The response is SPARQL-results JSON. Key structure:
- `head.vars` — the variables you SELECTed
- `results.bindings[].X.value` — value of variable `?X`
- `type: "uri"` — entity reference (`http://www.wikidata.org/entity/Q...`)
- `type: "literal"` — string value (labels, numbers, dates)
The `type` field is semantically meaningful, not just metadata. `"uri"` marks an entity you can query further; `"literal"` is a terminal value. An agent that treats both as strings will miss the distinction between Q42 the entity (Douglas Adams) and "Douglas Adams" the label string.
## Fallbacks (when the best call isn't enough)
- **Full statement provenance (qualifiers, references)** → replace `wdt:P` with `p:` and `ps:` prefixes to get complete statements with qualifiers, not just the truthy best value. Use when the user asks about sources or nuances of a claim.

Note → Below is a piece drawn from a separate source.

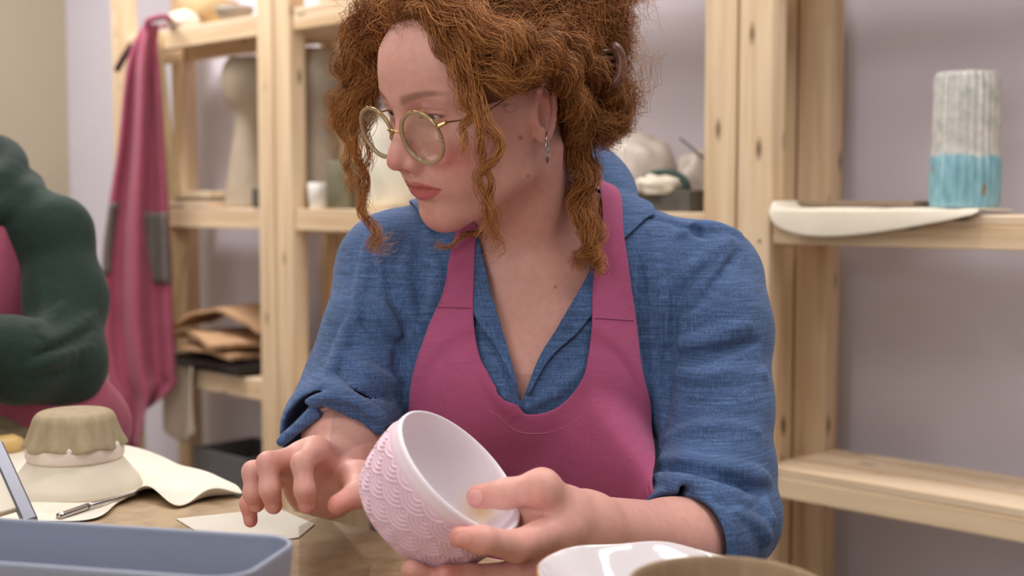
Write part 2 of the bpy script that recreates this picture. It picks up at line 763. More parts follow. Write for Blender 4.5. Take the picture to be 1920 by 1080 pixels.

- **Queries exceeding URL-length limits** → use POST instead of GET. POST queries bypass the URL-length cap but lose caching — reserve for one-off complex queries.
## Pitfalls
- The label service is NOT automatic. Declaring `?XLabel` in SELECT does nothing without `SERVICE wikibase:label { bd:serviceParam wikibase:language "en". }` in the WHERE clause. This catches every new user.
- Always use `LIMIT`. Without it, queries against large classes like Q5 (human) return millions of rows or time out after 60 seconds — the public endpoint's hard timeout.
- `wdt:P` is the truthy shortcut — it returns only the best value of a property, silently dropping qualifiers and references. If the user asks "what source says X?", switch to `p:` + `ps:` prefixes.
## One-line summary for the user
I can query the Wikidata knowledge graph — 100M+ entities with their properties and relationships — via SPARQL in a single unauthenticated GET, but you must add the label service to get readable names instead of bare Q-IDs.